Given exercise - Starting at the first line of the data below, write out each line exactly until you reach the line containing "scene.camera = cam_o", and include that line too.

Collected material -
>>

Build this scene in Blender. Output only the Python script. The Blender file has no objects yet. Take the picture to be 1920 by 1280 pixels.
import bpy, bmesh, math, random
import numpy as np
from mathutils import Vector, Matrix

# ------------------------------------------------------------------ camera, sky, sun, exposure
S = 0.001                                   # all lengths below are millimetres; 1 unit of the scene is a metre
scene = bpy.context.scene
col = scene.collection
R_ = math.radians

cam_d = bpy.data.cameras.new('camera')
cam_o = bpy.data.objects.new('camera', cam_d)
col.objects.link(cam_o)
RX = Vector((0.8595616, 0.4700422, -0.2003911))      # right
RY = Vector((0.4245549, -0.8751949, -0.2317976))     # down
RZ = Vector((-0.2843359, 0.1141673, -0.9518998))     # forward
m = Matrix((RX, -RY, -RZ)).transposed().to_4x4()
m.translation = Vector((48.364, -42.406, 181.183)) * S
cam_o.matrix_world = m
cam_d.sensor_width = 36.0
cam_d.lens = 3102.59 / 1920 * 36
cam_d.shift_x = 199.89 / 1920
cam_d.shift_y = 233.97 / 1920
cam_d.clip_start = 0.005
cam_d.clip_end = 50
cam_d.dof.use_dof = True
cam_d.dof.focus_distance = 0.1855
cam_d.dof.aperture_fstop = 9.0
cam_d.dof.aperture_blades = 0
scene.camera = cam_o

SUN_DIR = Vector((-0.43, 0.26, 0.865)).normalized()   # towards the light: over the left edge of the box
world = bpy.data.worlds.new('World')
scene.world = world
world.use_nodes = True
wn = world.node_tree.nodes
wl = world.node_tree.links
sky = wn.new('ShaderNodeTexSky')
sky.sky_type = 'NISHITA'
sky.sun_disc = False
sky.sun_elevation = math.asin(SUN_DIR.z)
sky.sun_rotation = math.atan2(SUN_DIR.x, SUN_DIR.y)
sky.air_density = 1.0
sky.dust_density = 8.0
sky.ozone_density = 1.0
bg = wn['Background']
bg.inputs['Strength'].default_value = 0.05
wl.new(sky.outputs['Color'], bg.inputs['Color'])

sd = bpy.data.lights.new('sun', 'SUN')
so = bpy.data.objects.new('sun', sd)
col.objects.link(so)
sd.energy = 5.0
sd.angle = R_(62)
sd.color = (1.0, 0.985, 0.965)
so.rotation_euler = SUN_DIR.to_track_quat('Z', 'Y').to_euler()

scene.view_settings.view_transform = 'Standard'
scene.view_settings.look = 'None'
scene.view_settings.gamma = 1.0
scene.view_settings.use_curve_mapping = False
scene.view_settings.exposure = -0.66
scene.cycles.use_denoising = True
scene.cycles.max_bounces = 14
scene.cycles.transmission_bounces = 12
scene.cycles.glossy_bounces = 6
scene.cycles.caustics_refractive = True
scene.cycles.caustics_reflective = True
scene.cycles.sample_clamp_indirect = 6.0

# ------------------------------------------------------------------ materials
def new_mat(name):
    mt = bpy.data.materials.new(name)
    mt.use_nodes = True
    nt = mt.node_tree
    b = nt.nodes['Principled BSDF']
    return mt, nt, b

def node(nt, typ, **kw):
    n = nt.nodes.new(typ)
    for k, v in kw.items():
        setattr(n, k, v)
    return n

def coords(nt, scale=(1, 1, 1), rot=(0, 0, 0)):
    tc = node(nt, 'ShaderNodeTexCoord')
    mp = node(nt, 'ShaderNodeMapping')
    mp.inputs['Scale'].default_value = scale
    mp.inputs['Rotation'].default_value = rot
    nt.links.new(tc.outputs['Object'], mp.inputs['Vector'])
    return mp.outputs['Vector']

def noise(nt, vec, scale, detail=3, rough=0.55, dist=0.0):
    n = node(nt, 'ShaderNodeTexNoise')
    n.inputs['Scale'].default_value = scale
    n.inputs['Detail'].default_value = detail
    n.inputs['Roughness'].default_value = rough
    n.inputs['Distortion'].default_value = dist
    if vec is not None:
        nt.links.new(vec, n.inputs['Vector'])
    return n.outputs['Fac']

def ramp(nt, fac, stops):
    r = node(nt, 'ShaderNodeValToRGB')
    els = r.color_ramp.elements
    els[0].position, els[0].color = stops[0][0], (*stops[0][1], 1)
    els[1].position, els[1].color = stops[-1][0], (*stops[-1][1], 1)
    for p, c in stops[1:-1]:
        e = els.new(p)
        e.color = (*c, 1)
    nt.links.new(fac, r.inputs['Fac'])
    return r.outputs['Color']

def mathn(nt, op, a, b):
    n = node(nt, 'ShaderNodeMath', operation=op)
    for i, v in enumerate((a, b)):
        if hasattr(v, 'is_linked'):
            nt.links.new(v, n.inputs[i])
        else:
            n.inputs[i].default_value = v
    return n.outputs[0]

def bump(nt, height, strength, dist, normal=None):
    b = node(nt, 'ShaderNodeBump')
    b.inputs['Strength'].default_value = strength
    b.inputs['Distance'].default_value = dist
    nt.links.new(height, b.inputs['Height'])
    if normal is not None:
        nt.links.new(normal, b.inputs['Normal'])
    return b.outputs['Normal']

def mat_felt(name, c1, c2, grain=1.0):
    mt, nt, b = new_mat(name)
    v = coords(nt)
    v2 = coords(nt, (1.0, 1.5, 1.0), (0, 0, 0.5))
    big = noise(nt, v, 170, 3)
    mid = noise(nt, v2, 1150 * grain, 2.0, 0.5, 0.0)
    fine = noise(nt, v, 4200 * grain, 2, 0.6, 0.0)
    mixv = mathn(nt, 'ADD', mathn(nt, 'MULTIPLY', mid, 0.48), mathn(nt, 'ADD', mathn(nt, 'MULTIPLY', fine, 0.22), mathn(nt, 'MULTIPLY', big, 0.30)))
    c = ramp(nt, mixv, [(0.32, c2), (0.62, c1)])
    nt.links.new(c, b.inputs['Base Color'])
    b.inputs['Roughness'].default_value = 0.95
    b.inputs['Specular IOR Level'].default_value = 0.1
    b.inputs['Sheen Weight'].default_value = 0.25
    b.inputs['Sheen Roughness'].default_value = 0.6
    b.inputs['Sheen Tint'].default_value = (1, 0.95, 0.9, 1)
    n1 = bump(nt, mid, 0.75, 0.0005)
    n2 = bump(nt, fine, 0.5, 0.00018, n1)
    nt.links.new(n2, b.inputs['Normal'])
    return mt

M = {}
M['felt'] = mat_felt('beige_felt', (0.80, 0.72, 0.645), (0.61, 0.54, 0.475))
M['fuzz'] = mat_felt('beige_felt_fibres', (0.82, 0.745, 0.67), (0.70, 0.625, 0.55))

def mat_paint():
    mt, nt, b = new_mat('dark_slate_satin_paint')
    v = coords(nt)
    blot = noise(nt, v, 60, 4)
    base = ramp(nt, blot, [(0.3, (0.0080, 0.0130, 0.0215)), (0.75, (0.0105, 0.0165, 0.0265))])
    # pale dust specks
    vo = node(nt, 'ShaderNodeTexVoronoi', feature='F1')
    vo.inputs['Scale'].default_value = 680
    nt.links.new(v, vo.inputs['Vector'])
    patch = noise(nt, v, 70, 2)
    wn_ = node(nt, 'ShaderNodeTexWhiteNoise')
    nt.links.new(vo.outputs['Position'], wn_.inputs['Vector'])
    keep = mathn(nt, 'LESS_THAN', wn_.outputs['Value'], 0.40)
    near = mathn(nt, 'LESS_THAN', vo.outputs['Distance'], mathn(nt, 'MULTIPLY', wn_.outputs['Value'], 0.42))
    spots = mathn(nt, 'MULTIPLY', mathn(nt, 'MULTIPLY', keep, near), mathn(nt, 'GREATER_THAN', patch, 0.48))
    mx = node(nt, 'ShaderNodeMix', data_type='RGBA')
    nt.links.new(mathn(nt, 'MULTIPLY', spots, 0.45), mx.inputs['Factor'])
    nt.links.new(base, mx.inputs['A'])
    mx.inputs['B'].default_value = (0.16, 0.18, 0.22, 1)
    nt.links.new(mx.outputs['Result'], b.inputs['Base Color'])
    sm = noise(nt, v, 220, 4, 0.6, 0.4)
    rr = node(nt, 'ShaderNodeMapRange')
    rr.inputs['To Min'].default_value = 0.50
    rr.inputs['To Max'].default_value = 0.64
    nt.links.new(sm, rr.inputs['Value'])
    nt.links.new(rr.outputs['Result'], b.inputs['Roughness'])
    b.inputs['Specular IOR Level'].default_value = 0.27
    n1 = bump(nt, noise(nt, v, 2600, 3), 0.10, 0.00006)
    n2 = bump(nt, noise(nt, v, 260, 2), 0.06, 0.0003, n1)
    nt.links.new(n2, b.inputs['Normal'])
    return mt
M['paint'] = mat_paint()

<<

Exercise response -
Build this scene in Blender. Output only the Python script. The Blender file has no objects yet. Take the picture to be 1920 by 1280 pixels.
import bpy, bmesh, math, random
import numpy as np
from mathutils import Vector, Matrix

# ------------------------------------------------------------------ camera, sky, sun, exposure
S = 0.001                                   # all lengths below are millimetres; 1 unit of the scene is a metre
scene = bpy.context.scene
col = scene.collection
R_ = math.radians

cam_d = bpy.data.cameras.new('camera')
cam_o = bpy.data.objects.new('camera', cam_d)
col.objects.link(cam_o)
RX = Vector((0.8595616, 0.4700422, -0.2003911))      # right
RY = Vector((0.4245549, -0.8751949, -0.2317976))     # down
RZ = Vector((-0.2843359, 0.1141673, -0.9518998))     # forward
m = Matrix((RX, -RY, -RZ)).transposed().to_4x4()
m.translation = Vector((48.364, -42.406, 181.183)) * S
cam_o.matrix_world = m
cam_d.sensor_width = 36.0
cam_d.lens = 3102.59 / 1920 * 36
cam_d.shift_x = 199.89 / 1920
cam_d.shift_y = 233.97 / 1920
cam_d.clip_start = 0.005
cam_d.clip_end = 50
cam_d.dof.use_dof = True
cam_d.dof.focus_distance = 0.1855
cam_d.dof.aperture_fstop = 9.0
cam_d.dof.aperture_blades = 0
scene.camera = cam_o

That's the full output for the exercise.